The Walker Guest House, completed by Rudolph in 1952, will be part of Sotheby's Important Design auction on December 12, with an estimated value ranging from $700,000 to $1 million. The midcentury structure was previously on the market for a reported $6,795,000, an endeavor that ultimately ended with no sale.
The pavilion-like guesthouse makes use of a square plan, split into four quadrants: one with a living room, another a dining room, a bedroom, and and finally section shared by a kitchen and bathroom.

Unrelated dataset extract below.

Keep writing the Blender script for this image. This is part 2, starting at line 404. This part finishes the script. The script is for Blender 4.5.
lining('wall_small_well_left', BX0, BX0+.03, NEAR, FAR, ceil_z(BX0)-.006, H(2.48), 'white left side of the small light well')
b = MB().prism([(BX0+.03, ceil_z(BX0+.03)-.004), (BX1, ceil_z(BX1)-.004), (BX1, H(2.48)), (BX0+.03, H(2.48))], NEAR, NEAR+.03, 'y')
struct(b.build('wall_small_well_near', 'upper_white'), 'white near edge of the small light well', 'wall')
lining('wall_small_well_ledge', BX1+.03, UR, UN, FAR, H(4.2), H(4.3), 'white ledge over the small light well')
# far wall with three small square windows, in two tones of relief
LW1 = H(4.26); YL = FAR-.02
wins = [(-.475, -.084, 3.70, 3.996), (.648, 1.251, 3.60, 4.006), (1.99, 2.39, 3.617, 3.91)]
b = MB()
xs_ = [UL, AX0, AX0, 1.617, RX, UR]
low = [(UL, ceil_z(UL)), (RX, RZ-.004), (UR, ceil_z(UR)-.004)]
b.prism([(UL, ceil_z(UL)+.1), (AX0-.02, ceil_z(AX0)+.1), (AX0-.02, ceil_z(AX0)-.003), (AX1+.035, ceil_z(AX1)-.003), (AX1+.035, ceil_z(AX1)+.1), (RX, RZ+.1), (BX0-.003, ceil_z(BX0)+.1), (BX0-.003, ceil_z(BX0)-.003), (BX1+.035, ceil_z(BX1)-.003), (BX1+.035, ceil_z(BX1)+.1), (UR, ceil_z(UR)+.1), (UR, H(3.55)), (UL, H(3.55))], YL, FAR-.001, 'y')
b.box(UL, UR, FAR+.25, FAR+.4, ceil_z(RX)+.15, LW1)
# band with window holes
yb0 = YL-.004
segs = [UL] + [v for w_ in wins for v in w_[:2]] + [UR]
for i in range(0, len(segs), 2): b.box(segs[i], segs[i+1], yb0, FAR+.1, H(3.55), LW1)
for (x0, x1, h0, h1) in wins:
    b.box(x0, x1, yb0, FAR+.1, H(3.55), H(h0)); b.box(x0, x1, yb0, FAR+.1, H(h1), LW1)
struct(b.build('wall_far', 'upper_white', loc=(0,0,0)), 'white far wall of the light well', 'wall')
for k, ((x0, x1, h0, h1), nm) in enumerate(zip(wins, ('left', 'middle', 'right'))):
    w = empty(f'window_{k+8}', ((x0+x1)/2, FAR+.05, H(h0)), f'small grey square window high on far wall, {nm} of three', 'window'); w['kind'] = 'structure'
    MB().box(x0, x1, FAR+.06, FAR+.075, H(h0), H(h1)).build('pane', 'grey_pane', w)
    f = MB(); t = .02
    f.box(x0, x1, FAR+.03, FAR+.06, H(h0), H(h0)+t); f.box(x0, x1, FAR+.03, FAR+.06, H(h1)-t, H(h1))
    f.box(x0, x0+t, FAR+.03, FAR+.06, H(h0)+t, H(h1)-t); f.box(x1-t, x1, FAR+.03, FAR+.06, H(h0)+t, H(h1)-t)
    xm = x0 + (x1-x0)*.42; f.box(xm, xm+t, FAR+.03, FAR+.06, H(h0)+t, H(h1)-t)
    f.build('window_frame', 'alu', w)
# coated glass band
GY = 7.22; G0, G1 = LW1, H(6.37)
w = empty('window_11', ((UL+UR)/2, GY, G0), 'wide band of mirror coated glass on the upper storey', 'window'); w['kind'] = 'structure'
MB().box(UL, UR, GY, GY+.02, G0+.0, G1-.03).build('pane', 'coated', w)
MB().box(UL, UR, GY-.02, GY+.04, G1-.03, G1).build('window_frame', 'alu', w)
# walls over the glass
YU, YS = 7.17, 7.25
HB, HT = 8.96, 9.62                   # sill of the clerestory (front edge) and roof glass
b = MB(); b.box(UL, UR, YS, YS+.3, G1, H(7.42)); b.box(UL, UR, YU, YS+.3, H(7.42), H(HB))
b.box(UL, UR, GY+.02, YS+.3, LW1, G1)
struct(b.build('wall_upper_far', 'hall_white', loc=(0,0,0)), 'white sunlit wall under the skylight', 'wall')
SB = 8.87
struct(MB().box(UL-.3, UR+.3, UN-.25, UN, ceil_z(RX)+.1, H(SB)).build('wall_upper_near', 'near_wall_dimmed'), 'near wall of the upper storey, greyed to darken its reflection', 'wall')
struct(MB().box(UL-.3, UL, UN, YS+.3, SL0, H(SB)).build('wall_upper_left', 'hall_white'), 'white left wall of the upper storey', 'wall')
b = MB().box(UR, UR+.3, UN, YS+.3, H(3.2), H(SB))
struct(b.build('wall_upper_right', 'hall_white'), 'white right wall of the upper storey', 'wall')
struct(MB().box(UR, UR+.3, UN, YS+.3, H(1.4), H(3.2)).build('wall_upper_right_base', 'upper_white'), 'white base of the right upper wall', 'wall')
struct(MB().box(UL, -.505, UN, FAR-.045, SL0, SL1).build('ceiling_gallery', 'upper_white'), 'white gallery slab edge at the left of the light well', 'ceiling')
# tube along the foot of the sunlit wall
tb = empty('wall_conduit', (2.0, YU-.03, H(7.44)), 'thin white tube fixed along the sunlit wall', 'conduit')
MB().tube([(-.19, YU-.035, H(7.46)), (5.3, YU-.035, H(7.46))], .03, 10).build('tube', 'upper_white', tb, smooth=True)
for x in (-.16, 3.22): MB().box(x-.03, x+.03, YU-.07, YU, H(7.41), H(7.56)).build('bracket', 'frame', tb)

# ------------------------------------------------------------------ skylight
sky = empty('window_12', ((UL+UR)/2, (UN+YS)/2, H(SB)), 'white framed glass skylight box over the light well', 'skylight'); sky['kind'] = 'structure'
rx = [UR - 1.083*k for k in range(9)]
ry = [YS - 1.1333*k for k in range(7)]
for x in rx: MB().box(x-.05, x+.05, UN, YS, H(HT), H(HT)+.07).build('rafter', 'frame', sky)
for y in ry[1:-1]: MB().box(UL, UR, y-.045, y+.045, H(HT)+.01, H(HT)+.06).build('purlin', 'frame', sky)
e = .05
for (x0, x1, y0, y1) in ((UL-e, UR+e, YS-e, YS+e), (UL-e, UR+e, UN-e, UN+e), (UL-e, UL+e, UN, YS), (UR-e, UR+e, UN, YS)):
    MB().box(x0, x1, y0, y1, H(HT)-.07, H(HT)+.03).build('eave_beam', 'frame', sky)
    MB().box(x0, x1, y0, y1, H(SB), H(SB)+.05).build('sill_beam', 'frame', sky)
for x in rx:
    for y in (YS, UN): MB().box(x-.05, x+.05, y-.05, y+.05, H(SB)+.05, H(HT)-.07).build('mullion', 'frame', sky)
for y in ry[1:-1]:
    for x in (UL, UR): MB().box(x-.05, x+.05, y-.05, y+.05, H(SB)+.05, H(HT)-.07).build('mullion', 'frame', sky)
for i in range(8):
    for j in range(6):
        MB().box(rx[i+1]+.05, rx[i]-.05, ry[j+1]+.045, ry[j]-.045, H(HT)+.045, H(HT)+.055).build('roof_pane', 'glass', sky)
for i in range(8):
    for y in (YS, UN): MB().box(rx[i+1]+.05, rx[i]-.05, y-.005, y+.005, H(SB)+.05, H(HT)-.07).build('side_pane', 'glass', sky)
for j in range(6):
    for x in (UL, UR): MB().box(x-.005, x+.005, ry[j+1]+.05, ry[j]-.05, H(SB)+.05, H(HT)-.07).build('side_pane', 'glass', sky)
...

Rudolph incorporated 12 large panels around the perimeter of the structure, three on each of the four sides, allowing the flexibility of privacy and shade coupled with light and a connectedness to the surrounding landscape.
“With all the panels lowered the house is a snug cottage, but when the panels are raised it becomes a large screened pavilion,” Rudolph said about the home. “If you desire to retire from the world you have a cave, but when you feel good there is the joy of an open pavilion.”
Today, it is only the structure that will be auctioned, not the land that it sits on. The new owner will relocate the home to a new site upon purchase of the home. "The trade-off," Sotheby's writes, "will be knowing that one of the most important designs by one of the 20th century’s most important architects – one that, by its nature, is not specific to its site, and could be set down almost anywhere – will be preserved."